Malaysia’s dollar-denominated Shariah-compliant notes due in 2015 yielded 2.184% on Monday, down 15 basis points in the biggest one-day drop in a month, reports Bloomberg.
The yield is the lowest since 27 June, compared with similar-maturity Indonesian Islamic debt, rated four steps lower than Malaysia by Standard & Poor’s.
The yield gap with sukuk of emirate Ras Al Khaimah, rated a step higher than Malaysia, is the widest since June 17.
US stocks is at their lowest since 2008 and about US$2.5 trillion was erased from global equities as S&P’s cut of the US credit rating and the euro region debt crisis stoked concern that the global economy would slow.

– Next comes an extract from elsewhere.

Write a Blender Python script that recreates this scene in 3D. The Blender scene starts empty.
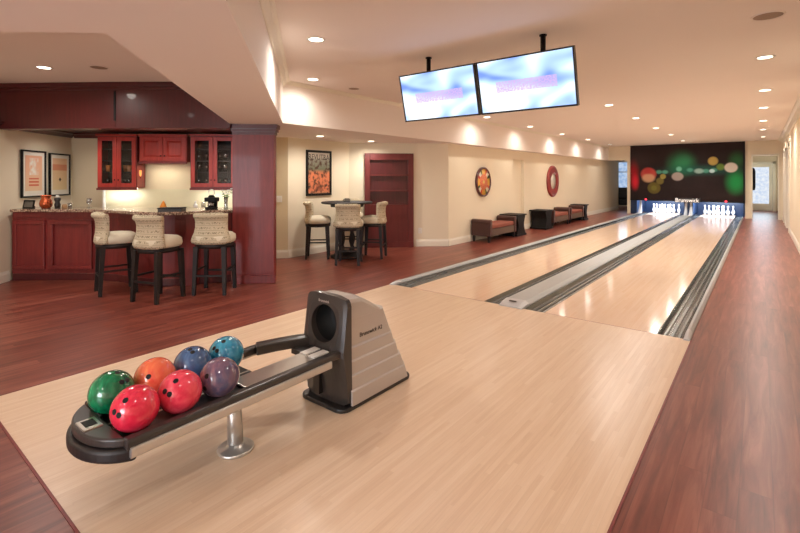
import bpy, math, random
from mathutils import Vector, Matrix
random.seed(7)
PI = math.pi
C = bpy.context.scene.collection
F, YAW, YH, H = 455.6, 0.6703, 177.94, 1.4606
CX, CY = 2.2068, -4.8309
cs, sn = math.cos(YAW), math.sin(YAW)

# ------------------------------------------------------------------ measuring helpers
def V(a, d, z=0.0):                     # (right, ahead) of the photographer's standpoint -> world
    return Vector((CX + a*cs - d*sn, CY + a*sn + d*cs, z))
def PD(px, d, z=0.0):
    return V((px-400)/F*d, d, z)
def G(px, py, z):                       # where the ray of a pixel meets the height z
    d = (H-z)*F/(py-YH)
    return PD(px, d, z)

# ------------------------------------------------------------------ mesh builder
class M:
    def __init__(s): s.v, s.f, s.sm = [], [], []
    def add(s, vs, fs, smooth=False):
        b = len(s.v); s.v += [Vector(v) for v in vs]
        for f in fs: s.f.append([b+i for i in f]); s.sm.append(smooth)
        return s
    def box(s, x0, x1, y0, y1, z0, z1):
        vs = [(x, y, z) for z in (z0, z1) for y in (y0, y1) for x in (x0, x1)]
        return s.add(vs, [(0,2,3,1),(4,5,7,6),(0,1,5,4),(2,6,7,3),(0,4,6,2),(1,3,7,5)])
    def hexa(s, lo, hi):                # two quads (4 points each) joined
        return s.add(list(lo)+list(hi), [(3,2,1,0),(4,5,6,7),(0,1,5,4),(1,2,6,5),(2,3,7,6),(3,0,4,7)])
    def prism(s, poly, z0, z1):
        n = len(poly)
        a = sum(poly[i][0]*poly[(i+1)%n][1]-poly[(i+1)%n][0]*poly[i][1] for i in range(n))
        if a < 0: poly = list(reversed(poly))
        vs = [(p[0],p[1],z0) for p in poly]+[(p[0],p[1],z1) for p in poly]
        return s.add(vs, [list(range(n-1,-1,-1)), list(range(n,2*n))]+[(i,(i+1)%n,n+(i+1)%n,n+i) for i in range(n)])
    def extr(s, poly, fn, t0, t1, smooth=False):   # polygon (p,q) extruded along t; fn(p,q,t)->xyz
        n = len(poly)
        vs = [fn(p,q,t0) for p,q in poly]+[fn(p,q,t1) for p,q in poly]
        s.add(vs, [list(range(n-1,-1,-1)), list(range(n,2*n))])
        b = len(s.v)-2*n
        for i in range(n):
            s.f.append([b+i, b+(i+1)%n, b+n+(i+1)%n, b+n+i]); s.sm.append(smooth)
        return s
    def rings(s, rings, closed_ring=True, cap=True, smooth=True):
        b = len(s.v); n = len(rings[0])
        for r in rings: s.v += [Vector(p) for p in r]
        for k in range(len(rings)-1):
            for i in range(n if closed_ring else n-1):
                j = (i+1) % n
                s.f.append([b+k*n+i, b+k*n+j, b+(k+1)*n+j, b+(k+1)*n+i]); s.sm.append(smooth)
        if cap:
            s.f.append([b+i for i in range(n-1,-1,-1)]); s.sm.append(False)
            s.f.append([b+(len(rings)-1)*n+i for i in range(n)]); s.sm.append(False)
        return s
    def lathe(s, prof, o=(0,0,0), n=20, cap=True):
        return s.rings([[(o[0]+r*math.cos(2*PI*i/n), o[1]+r*math.sin(2*PI*i/n), o[2]+z) for i in range(n)] for r, z in prof], cap=cap)
    def tube(s, pts, r, n=10, cap=True, sq=None):
        pts = [Vector(p) for p in pts]; rs = []
        for k, p in enumerate(pts):
            t = (pts[min(k+1,len(pts)-1)]-pts[max(k-1,0)]).normalized()
            up = Vector((0,0,1)) if abs(t.z) < .9 else Vector((0,1,0))
            a = t.cross(up).normalized(); b = a.cross(t).normalized()
            rr = r[k] if isinstance(r, (list,tuple)) else r
            w, h = (rr, rr) if sq is None else (rr*sq[0], rr*sq[1])
            rs.append([p + a*w*math.cos(2*PI*i/n) + b*h*math.sin(2*PI*i/n) for i in range(n)])
        return s.rings(rs, cap=cap)
    def bar(s, p0, p1, w, h=None, w1=None):  # square-section bar between two points
        h = h or w; p0, p1 = Vector(p0), Vector(p1); t = (p1-p0).normalized()
        up = Vector((0,0,1)) if abs(t.z) < .9 else Vector((0,1,0))
        a = t.cross(up).normalized(); b = a.cross(t).normalized(); k = (w1/w) if w1 else 1
        q = lambda p, f: [p-a*w/2*f-b*h/2*f, p+a*w/2*f-b*h/2*f, p+a*w/2*f+b*h/2*f, p-a*w/2*f+b*h/2*f]
        return s.hexa(q(p0,1), q(p1,k))
    def ball(s, c, r, n=24, m=14, sc=(1,1,1)):
        c = Vector(c); rs = []
        for k in range(m+1):
            th = PI*(k/m)*.998+PI*.001
            rs.append([c+Vector((r*sc[0]*math.sin(th)*math.cos(2*PI*i/n), r*sc[1]*math.sin(th)*math.sin(2*PI*i/n), -r*sc[2]*math.cos(th))) for i in range(n)])
        return s.rings(rs)
    def xf(s, mat):
        s.v = [mat @ v for v in s.v]; return s

WM = {}                                 # world matrix of every object made here
def obj(name, m, mat, parent=None, bevel=0, label=None, world=True, seg=2):
    me = bpy.data.meshes.new(name)
    vs = m.v
    if parent is not None and world:
        inv = WM[parent.name].inverted(); vs = [inv @ v for v in vs]
    me.from_pydata([tuple(v) for v in vs], [], m.f)
    me.polygons.foreach_set('use_smooth', m.sm); me.validate(); me.update()
    import bmesh
    bm = bmesh.new(); bm.from_mesh(me); bmesh.ops.recalc_face_normals(bm, faces=bm.faces); bm.to_mesh(me); bm.free()
    o = bpy.data.objects.new(name, me); C.objects.link(o)
    if mat: me.materials.append(mat)
    if parent is not None: o.parent = parent; WM[o.name] = WM[parent.name].copy()
    else: WM[o.name] = Matrix.Identity(4)
    if bevel:
        b = o.modifiers.new('bevel', 'BEVEL'); b.width = bevel; b.segments = seg; b.limit_method = 'ANGLE'; b.angle_limit = .7
    if label: o['label'] = label
    return o
def tag(o, label, cat, group=None):
    o['label'] = label; o['category'] = cat
    if group: o['group'] = group
    return o
def thing(name, label, cat, loc=(0,0,0), rotz=0, group=None):
    o = bpy.data.objects.new(name, None); C.objects.link(o); o.empty_display_size = .1
    o.location = loc; o.rotation_euler = (0,0,rotz)
    WM[o.name] = Matrix.Translation(Vector(loc)) @ Matrix.Rotation(rotz, 4, 'Z')
    return tag(o, label, cat, group)
def dup(src, loc, rotz, label, group=None):
    r = src.copy(); C.objects.link(r); r.location = loc; r.rotation_euler = (0,0,rotz); r['label'] = label
    if group: r['group'] = group
    for ch in list(src.children):
        c = ch.copy(); C.objects.link(c); c.parent = r
        for g in list(ch.children):
            d = g.copy(); C.objects.link(d); d.parent = c
    WM[r.name] = Matrix.Translation(Vector(loc)) @ Matrix.Rotation(rotz, 4, 'Z')
    return r
def struct(name, m, mat, parent=None, bevel=0):
    o = obj(name, m, mat, parent, bevel); o['kind'] = 'structure'; return o

# ------------------------------------------------------------------ materials
def lin(c):
    return tuple(((x/255)/12.92 if x/255 <= .04045 else ((x/255+.055)/1.055)**2.4) for x in c)+(1,)
class NT:
    def __init__(s, name):
        s.m = bpy.data.materials.new(name); s.m.use_nodes = True; s.t = s.m.node_tree; s.t.nodes.clear()
        s.out = s.n('ShaderNodeOutputMaterial')
    def n(s, ty, **kw):
        x = s.t.nodes.new(ty)
        for k, v in kw.items(): setattr(x, k, v)
        return x
    def l(s, a, b): s.t.links.new(a, b)
    def val(s, sock, v):
        if hasattr(v, 'is_output') or isinstance(v, bpy.types.NodeSocket): s.l(v, sock)
        else: sock.default_value = v
    def math(s, op, a, b=None, c=None, clamp=False):
        x = s.n('ShaderNodeMath', operation=op); x.use_clamp = clamp; s.val(x.inputs[0], a)
        if b is not None: s.val(x.inputs[1], b)
        if c is not None: s.val(x.inputs[2], c)
        return x.outputs[0]
    def mix(s, f, a, b, blend='MIX'):
        x = s.n('ShaderNodeMix', data_type='RGBA', blend_type=blend); x.clamp_factor = True
        s.val(x.inputs[0], f); s.val(x.inputs[6], a); s.val(x.inputs[7], b); return x.outputs[2]
    def coord(s): return s.n('ShaderNodeTexCoord').outputs['Object']
    def xyz(s, v=None):
        x = s.n('ShaderNodeSeparateXYZ'); s.l(v or s.coord(), x.inputs[0]); return x.outputs
    def comb(s, a, b, c):
        x = s.n('ShaderNodeCombineXYZ')
        for i, v in enumerate((a,b,c)): s.val(x.inputs[i], v)
        return x.outputs[0]
    def noise(s, scale, vec=None, detail=3, rough=.5, dist=0):
        x = s.n('ShaderNodeTexNoise'); x.inputs['Scale'].default_value = scale; x.inputs['Detail'].default_value = detail
        x.inputs['Roughness'].default_value = rough; x.inputs['Distortion'].default_value = dist
        s.l(vec or s.coord(), x.inputs['Vector']); return x.outputs[0]
    def ramp(s, f, stops, const=False):
        x = s.n('ShaderNodeValToRGB'); s.l(f, x.inputs[0]); e = x.color_ramp.elements
        if const: x.color_ramp.interpolation = 'CONSTANT'
        e[0].position, e[0].color = stops[0]; e[1].position, e[1].color = stops[1]
        for p, c in stops[2:]: k = e.new(p); k.color = c
        return x.outputs[0]
    def rng(s, v, a, b, c=0., d=1., smooth=False):
        x = s.n('ShaderNodeMapRange'); x.clamp = True
        if smooth: x.interpolation_type = 'SMOOTHSTEP'
        s.val(x.inputs[0], v)
        for i, q in enumerate((a,b,c,d)): s.val(x.inputs[i+1], q)
        return x.outputs[0]
    def bsdf(s, col, rough=.5, metal=0., spec=.5, coat=0., bump=None, bstr=.2, bdist=.01, coat_rough=.05):
        b = s.n('ShaderNodeBsdfPrincipled')
        s.val(b.inputs['Base Color'], col); s.val(b.inputs['Roughness'], rough); s.val(b.inputs['Metallic'], metal)
        s.val(b.inputs['Specular IOR Level'], spec); s.val(b.inputs['Coat Weight'], coat); b.inputs['Coat Roughness'].default_value = coat_rough
        if bump is not None:
            q = s.n('ShaderNodeBump'); q.inputs['Strength'].default_value = bstr; q.inputs['Distance'].default_value = bdist
            s.l(bump, q.inputs['Height']); s.l(q.outputs[0], b.inputs['Normal'])
        s.l(b.outputs[0], s.out.inputs[0]); return b
def plain(name, c, rough=.5, metal=0., spec=.5, coat=0., var=.06, scale=6., bump=0.):
    t = NT(name); c = lin(c); n = t.noise(scale)
    k = tuple(min(1,x*(1+var)) for x in c[:3])+(1,); q = tuple(x*(1-var) for x in c[:3])+(1,)
    t.bsdf(t.mix(n, q, k), rough, metal, spec, coat, bump=t.noise(scale*30) if bump else None, bstr=bump)
    return t.m
def emis(name, c, strength):
    t = NT(name); e = t.n('ShaderNodeEmission'); e.inputs[0].default_value = lin(c)
    n = t.noise(8.); t.l(t.mix(n, lin(c), lin([x*.97 for x in c])), e.inputs[0]); e.inputs[1].default_value = strength
    t.l(e.outputs[0], t.out.inputs[0]); return t.m
def planks(name, cols, w, length, rough, seam=.5, seamw=.02, axis=1, grain=1., coat=0., spec=.5, var=1., gs=(18, 1.3)):
    t = NT(name); x, y, z = t.xyz()
    a, b = (x, y) if axis == 1 else (y, x)
    u = t.math('DIVIDE', a, w); i = t.math('FLOOR', u); fu = t.math('FRACT', u)
    wn = t.n('ShaderNodeTexWhiteNoise', noise_dimensions='1D'); t.l(i, wn.inputs['W'])
    v = t.math('ADD', t.math('DIVIDE', b, length), t.math('MULTIPLY', wn.outputs[0], 7.3)); j = t.math('FLOOR', v); fv = t.math('FRACT', v)
    wn2 = t.n('ShaderNodeTexWhiteNoise', noise_dimensions='2D'); t.l(t.comb(i, j, 0.), wn2.inputs['Vector'])
    g = t.noise(1., t.comb(t.math('MULTIPLY', a, gs[0]), t.math('ADD', t.math('MULTIPLY', b, gs[1]), t.math('MULTIPLY', wn2.outputs[0], 40.)), t.math('MULTIPLY', wn2.outputs[0], 17.)), 5, .6, .6)
    f = t.math('ADD', t.math('MULTIPLY', t.math('SUBTRACT', wn2.outputs[0], .5), .55*var), t.math('ADD', .5, t.math('MULTIPLY', t.math('SUBTRACT', g, .5), 1.5*grain)), clamp=True)
    c = t.ramp(f, [(0., lin(cols[0])), (1., lin(cols[2])), (.5, lin(cols[1]))])
    e = t.math('MINIMUM', fu, t.math('SUBTRACT', 1., fu)); e2 = t.math('MULTIPLY', t.math('MINIMUM', fv, t.math('SUBTRACT', 1., fv)), length/w)
    s_ = t.rng(t.math('MINIMUM', e, e2), 0., seamw, seam, 0.)
    dark = lin([q*.45 for q in cols[0]])
    c = t.mix(s_, c, dark)
    t.bsdf(c, rough, 0, spec, coat, bump=t.math('SUBTRACT', 1., s_), bstr=.12, bdist=.002); return t.m
def stained(name, cols, rough=.3, coat=.3, sc=1.):   # vertical-grain stained cabinet wood
    t = NT(name); x, y, z = t.xyz()
    g = t.noise(1., t.comb(t.math('MULTIPLY', x, 26.*sc), t.math('MULTIPLY', y, 26.*sc), t.math('MULTIPLY', z, 2.2*sc)), 5, .6, .5)
    big = t.noise(1.6)
    f = t.math('ADD', t.math('MULTIPLY', g, .6), t.math('MULTIPLY', big, .4))
    t.bsdf(t.ramp(f, [(.3, lin(cols[0])), (.7, lin(cols[1]))]), rough, 0, .5, coat, bump=g, bstr=.04); return t.m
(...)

The price of oil, one of the UAE’s chief export earners, has slumped 14 per cent in the past week.
The Bloomberg-AIBM- Bursa Malaysia Sovereign Shariah Index, which tracks the nation’s most- traded domestic debt, rose to a record on the day of the US downgrade.
Malaysia’s “yields should go lower because of a flight to quality”, said Zeid Ayer, who helps oversee US$700 million as chief investment officer in Kuala Lumpur at CIMB-Principal Islamic Asset Management.
“Malaysia’s credit rating is obviously stronger and the stronger credits will perform better than some of the names.
Oil prices are down and certainly there’s a concern because the price of oil is pretty much what drives Gulf economies.”
S&P rates Malaysia, the world’s biggest sukuk market, the fourth-lowest investment grade of A-. Indonesia is rated BB+, the highest junk rating, while Ras Al Khaimah is rated A.